═══ AVAILABLE DATA
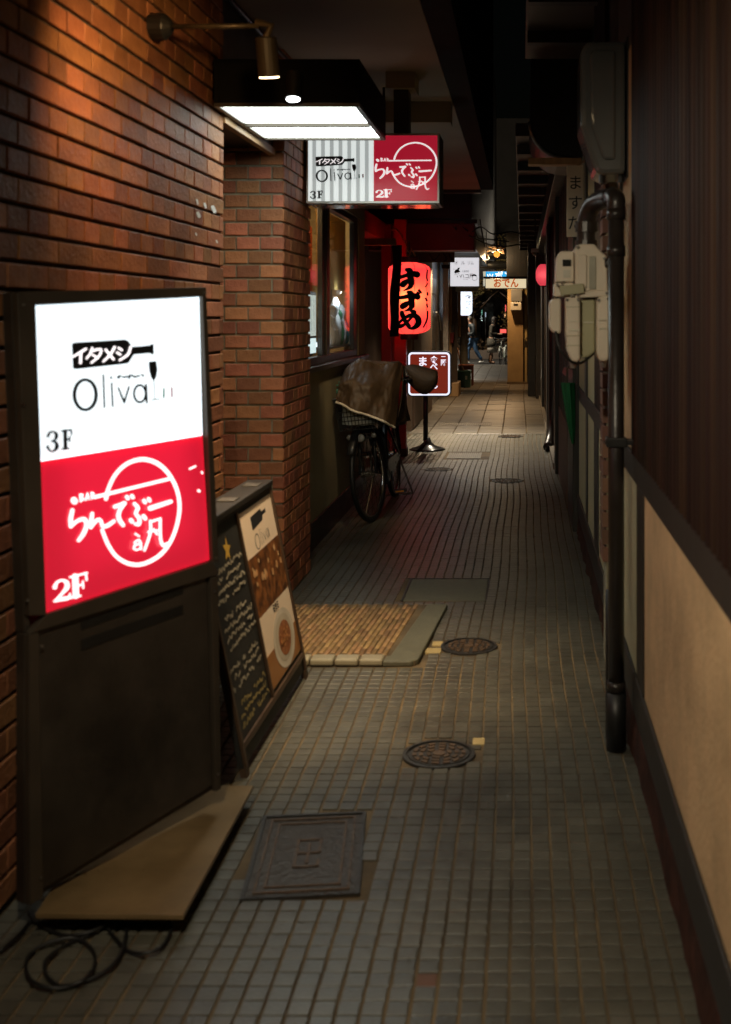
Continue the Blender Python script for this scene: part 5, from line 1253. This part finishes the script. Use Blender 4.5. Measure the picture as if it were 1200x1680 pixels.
# security dome
sc = thing('dome_camera', 'small white dome camera hanging above the pink lantern', 'camera', P(878, 418, 15)); q = rel(sc)
c0 = P(878.5, 414, 15); q().lathe([(.05, .05), (.055, .02), (.055, 0)], c0, 20).build('mount', m_paint_w, sc)
q().lathe([(.045, 0), (.04, -.025), (.02, -.045), (.004, -.048)], c0, 20).build('dome', m_pvc, sc, smooth=True)
q().box(c0.x - .01, c0.y - .01, c0.z + .05, c0.x + .01, c0.y + .01, 2.72).build('stem', m_black, sc)

# ---------------------------------------------------------------- far left side
lf = thing('far_left_wall', 'brown plaster wall with metal door beyond the red awning', 'wall', (-1.4, 15, 0)); q = rel(lf)
q().box(-1.75, 14.01, -.3, -1.38, 17.3, 2.5).build('plaster', M('brown_plaster', (.17, .105, .06), (.12, .075, .045), rough=.75), lf)
q().box(-1.3795, 14.2, .02, -1.36, 15.2, 2.0).build('door', M('brown_door', (.13, .075, .045), rough=.6), lf, bevel=.003)
q().box(-1.75, 17.31, -.3, -1.45, 19.9, 2.5).build('steel_wall', M('dark_steel_wall', (.06, .065, .068), (.04, .043, .045), rough=.3, metal=.6), lf)
q().box(-1.449, 17.6, .9, -1.435, 18.6, 1.75).build('shutter', M('bluish_shutter', (.12, .15, .17), rough=.3, metal=.7), lf)
q().box(-1.449, 17.6, 1.8, -1.43, 18.8, 2.05).build('vent_cover', m_alu, lf, bevel=.003)
q().tube([(-1.40, 18.4, 1.5), (-1.37, 18.6, 1.45), (-1.37, 19, 1.2)], .012, 6).build('handle', m_alu, lf)
wd = thing('timber_door_front', 'pale timber door posts with a metal pilaster at the far left', 'shop front', (-1.35, 20, 0)); q = rel(wd)
q().box(-1.75, 19.91, -.3, -1.46, 23.5, 2.6).build('wall', m_dwood, wd)
a, b_ = P(727, 0, 20).x, P(736, 0, 20).x
q().box(a, 20.0, .25, b_, 20.12, 2.62).build('metal_pilaster', m_alu, wd, bevel=.004)
for x0, x1, y, zb, zt in ((736.5, 741.5, 20.4, .2, 2.0), (743.5, 745.5, 20.6, .2, 2.0), (747, 750.5, 20.8, .2, 1.98), (751.5, 756, 21.0, 1.05, 1.98)):
    q().box(P(x0, 0, y).x, y, zb, P(x1, 0, y).x, y + .08, zt).build('door_post', m_wood, wd, bevel=.004)
q().box(P(728, 0, 20).x, 20.13, 0, P(752, 0, 20).x, 20.9, .24).build('threshold', m_wood, wd, bevel=.006)
q().box(P(742, 0, 20.5).x, 20.5, .24, P(751, 0, 20.5).x, 20.52, 1.98).build('door_panel', m_dwood, wd)
pch = thing('red_pouch', 'small dark red pouch hanging on the pale timber door post', 'pouch', P(743, 555, 20.3)); q = rel(pch)
q().hexa([P(739, 563, 20.3), P(744, 563, 20.3), P(744, 563, 20.37), P(739, 563, 20.37)], [P(738.5, 546, 20.28), P(746, 545, 20.28), P(746, 545, 20.38), P(738.5, 546, 20.38)]).build('bag', M('dark_red_leather', (.22, .02, .025), rough=.5), pch, bevel=.01)
q().box(P(740.5, 0, 20.3).x, 20.29, P(0, 545, 20.3).z, P(745, 0, 20.3).x, 20.36, P(0, 533, 20.3).z).build('black_top', m_rubber, pch, bevel=.005)
wsx0, wsx1 = P(738.5, 0, 19.6), P(787, 0, 19.6)
ws = thing('bar_sign', 'white lit bar sign with small black dog picture and writing', 'sign', P(762, 450, 19.6)); q = rel(ws)
q().box(wsx0.x, 19.6, P(0, 470, 19.6).z, wsx1.x, 19.78, P(0, 422, 19.6).z).build('box', m_steel, ws, bevel=.004)
q().box(wsx0.x + .008, 19.592, P(0, 469.3, 19.6).z, wsx1.x - .008, 19.5995, P(0, 422.5, 19.6).z).build('lit_panel', EM('bar_sign_panel', (.95, .93, .98), .72), ws)
fw = FRONT(0, 19.592, 0)
def wtext(s_, px, py, size, **k): 
    p = P(px, py, 19.592); return text(s_, fw, p.x, p.z, size, m_ink, ws, **k)
wtext('オ', 749, 431.5, .075); wtext('ル', 760, 431.5, .075); wtext('ゾム', 772.5, 431.5, .075, sx=.75)
wtext('ハコ屋', 766.5, 453.5, .098, sx=.82, bold=.0006); wtext('大衆酒場', 764, 445.2, .038, sx=.8); wtext('CAFE BAR', 764, 458.2, .02)
mpw = lambda x, y, w: fw.ray(680 + x / 4.615, 370 + y / 4.615, w) - Vector(ws.location)
B().add([mpw(x, y, .0016) for x, y in ((302, 352), (312, 334), (326, 330), (330, 320), (342, 316), (345, 324), (338, 334), (350, 350), (330, 356), (308, 360))], [tuple(range(10))]).build('dog_picture', m_ink, ws)
strokes([[(312, 362, 3), (308, 374, 3)], [(322, 362, 3), (325, 376, 3)], [(334, 358, 3), (340, 368, 3)], [(298, 326, 3), (301, 330, 4)], [(326, 382, 4), (330, 390, 4)], [(345, 376, 4), (352, 386, 4)]], mpw, 'lettering', m_ink, ws, w0=.002)
strokes([[(440 + 16 * 0, 378, 10), (456, 374, 14), (470, 380, 9)], [(474, 386, 2.5), (476, 402, 2.5), (462, 414, 2.5), (444, 410, 2.5), (440, 394, 2.5), (446, 382, 2.5)]], mpw, 'face_picture', m_ink, ws, w0=.002)
q().box(wsx0.x + .1, 19.6, P(0, 478, 19.6).z, wsx1.x - .02, 19.7, P(0, 470.5, 19.6).z).build('lower_panel', M('dull_cream', (.4, .36, .25)), ws)
q().box(-1.40, 19.65, P(0, 440, 19.6).z, wsx0.x, 19.7, P(0, 434, 19.6).z).build('bracket', m_black, ws)

# crate and stool
cr = thing('plastic_crate', 'green plastic crate on the floor before the brown stool', 'crate', P(756, 635, 22.7)); q = rel(cr)
cx0, cx1 = P(741, 0, 22.7).x, P(772, 0, 22.7).x
bm = q(); zt = .335
bm.box(cx0, 22.7, .004, cx1, 22.72, zt - .06).box(cx0, 23.0, .004, cx1, 23.02, zt - .06).box(cx0, 22.72, .004, cx0 + .02, 23.0, zt - .06).box(cx1 - .02, 22.72, .004, cx1, 23.0, zt - .06).box(cx0 + .02, 22.72, .004, cx1 - .02, 23.0, .02)
bm.build('body', m_greencr, cr, bevel=.004)
q().box(cx0 - .008, 22.69, zt - .059, cx1 + .008, 22.72, zt).box(cx0 - .008, 23.0, zt - .059, cx1 + .008, 23.03, zt).box(cx0 - .008, 22.721, zt - .059, cx0 + .02, 22.999, zt).box(cx1 - .02, 22.721, zt - .059, cx1 + .008, 22.999, zt).build('rim', m_greencr, cr, bevel=.004)
for k in range(5):
    x = cx0 + .02 + k * (cx1 - cx0 - .06) / 4; q().box(x, 22.69, .01, x + .018, 22.6995, zt - .062).build('rib', m_greencr, cr)
q().box(cx0 + .045, 22.692, .16, cx0 + .10, 22.6985, .235).build('label', M('crate_label', (.42, .40, .25)), cr)
q().box(cx1 - .12, 22.692, .16, cx1 - .06, 22.6985, .235).build('label', M('crate_label', (.42, .40, .25)), cr)
stl = thing('wooden_stool', 'low red brown wooden stool behind the green crate', 'stool', P(764, 632, 23.3)); q = rel(stl)
sx0, sx1 = P(752, 0, 23.3).x, P(776.5, 0, 23.3).x
m_stool = M('redbrown_stool', (.20, .06, .03), (.13, .04, .02), rough=.4)
q().box(sx0 - .005, 23.28, .40, sx1 + .005, 23.65, .43).build('seat', m_stool, stl, bevel=.005)
for x in (sx0, sx1 - .035):
    for y in (23.3, 23.6): q().box(x, y, 0, x + .035, y + .035, .399).build('leg', m_stool, stl, bevel=.003)
q().box(sx0 + .036, 23.305, .33, sx1 - .036, 23.325, .399).build('apron', m_stool, stl)
bro = thing('broom', 'orange broom stick leaning beside the timber door posts', 'broom', P(757, 598, 22.5)); q = rel(bro)
q().tube([P(748.5, 562, 22.6), P(757.5, 600, 22.5)], .012, 8).build('stick', M('orange_wood', (.45, .18, .06), rough=.5), bro, smooth=True)
q().tube([P(757.2, 599, 22.5), P(758.5, 608, 22.5)], [.02, .05], 8).build('head', m_dwood, bro)
hz = thing('ribbed_hose', 'grey ribbed duct column standing behind the white lantern', 'duct', P(761, 600, 26)); q = rel(hz)
cxh = P(761.5, 0, 26).x; rr_ = 6.5 / F * 26; q().lathe([(rr_ * (1 + .05 * (i % 2)), 0 + 2.1 * i / 60) for i in range(61)], (cxh, 26, 0), 20).build('duct', M('grey_rib', (.22, .21, .17), (.16, .15, .12), rough=.55), hz)

# far pillar with its meter and boards
pl_ = thing('plaster_pillar', 'yellow plaster pillar at the far end of the alley', 'pillar', P(848, 630, 23.9)); q = rel(pl_)
px0, px1 = P(833, 0, 23.9).x, P(859, 0, 23.9).x
m_pil = M('yellow_plaster', (.46, .31, .14), (.36, .235, .10), rough=.75, scale=5, bump=.2)
q().box(px0, 23.9, 0, px1, 25.5, 2.12).build('shaft', m_pil, pl_, bevel=.01)
q().box(px0 - .02, 23.88, 2.121, .36, 25.5, 3.2).build('header', m_timber, pl_, bevel=.01)
q().box(px1 + .001, 24.3, 0, .34, 25.0, 2.12).build('side_wall', m_pil, pl_, bevel=.01)
q().box(px0 - .01, 23.87, .0, px1 + .12, 23.9, .05).build('plinth', M('dirty_plinth', (.18, .12, .06)), pl_)
q().tube([(px1 + .03, 24.0, 0), (px1 + .03, 24.0, 2.12)], .022, 8).build('conduit', m_dplaster, pl_, smooth=True)
q().box(P(861, 0, 23.9).x, 23.95, .0, P(865, 0, 23.9).x, 24.0, 2.115).build('corner_strip', M('yellow_edge', (.55, .40, .16)), pl_)
mb = thing('wall_meter', 'small white electricity meter with grey box on the yellow pillar', 'meter', P(847, 500, 23.8)); q = rel(mb)
q().box(P(838, 0, 23.7).x, 23.72, P(0, 509, 23.7).z, P(856, 0, 23.7).x, 23.89, P(0, 496, 23.7).z).build('body', M('off_white', (.62, .58, .48), rough=.4), mb, bevel=.012)
q().box(P(843, 0, 23.7).x, 23.712, P(0, 501, 23.7).z, P(850, 0, 23.7).x, 23.7195, P(0, 498, 23.7).z).build('dial', m_ink, mb)
q().box(P(839, 0, 23.7).x, 23.74, P(0, 494, 23.7).z, P(857, 0, 23.7).x, 23.89, P(0, 474, 23.7).z).build('grey_box', M('mid_grey', (.16, .165, .16), rough=.5), mb, bevel=.01)
for k in range(4): q().box(P(841 + 4 * k, 0, 23.7).x, 23.75, P(0, 495.8, 23.7).z, P(842 + 4 * k, 0, 23.7).x, 23.78, P(0, 494.2, 23.7).z).build('terminal', m_paint_w, mb)
pf = thing('padlock_box', 'small brass coloured lock box low on the side of the yellow pillar', 'lock box', P(864, 563, 23.5)); q = rel(pf)
q().box(P(861.5, 0, 23.5).x, 23.5, P(0, 570, 23.5).z, P(868, 0, 23.5).x, 23.6, P(0, 559, 23.5).z).build('box', m_brass, pf, bevel=.008)
q().tube([P(862.5, 559, 23.52), P(864, 554, 23.52), P(867, 554, 23.52), P(867.5, 559, 23.52)], .01, 6).build('shackle', m_brass, pf)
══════
● WHAT IS ASKED:
Return only the lines from the start of the data through the line that contains "q().box(c0.x - .01, c0.y", please, copying them exactly and omitting all pictures.

● EXERCISE ANSWER:
Continue the Blender Python script for this scene: part 5, from line 1253. This part finishes the script. Use Blender 4.5. Measure the picture as if it were 1200x1680 pixels.
# security dome
sc = thing('dome_camera', 'small white dome camera hanging above the pink lantern', 'camera', P(878, 418, 15)); q = rel(sc)
c0 = P(878.5, 414, 15); q().lathe([(.05, .05), (.055, .02), (.055, 0)], c0, 20).build('mount', m_paint_w, sc)
q().lathe([(.045, 0), (.04, -.025), (.02, -.045), (.004, -.048)], c0, 20).build('dome', m_pvc, sc, smooth=True)
q().box(c0.x - .01, c0.y - .01, c0.z + .05, c0.x + .01, c0.y + .01, 2.72).build('stem', m_black, sc)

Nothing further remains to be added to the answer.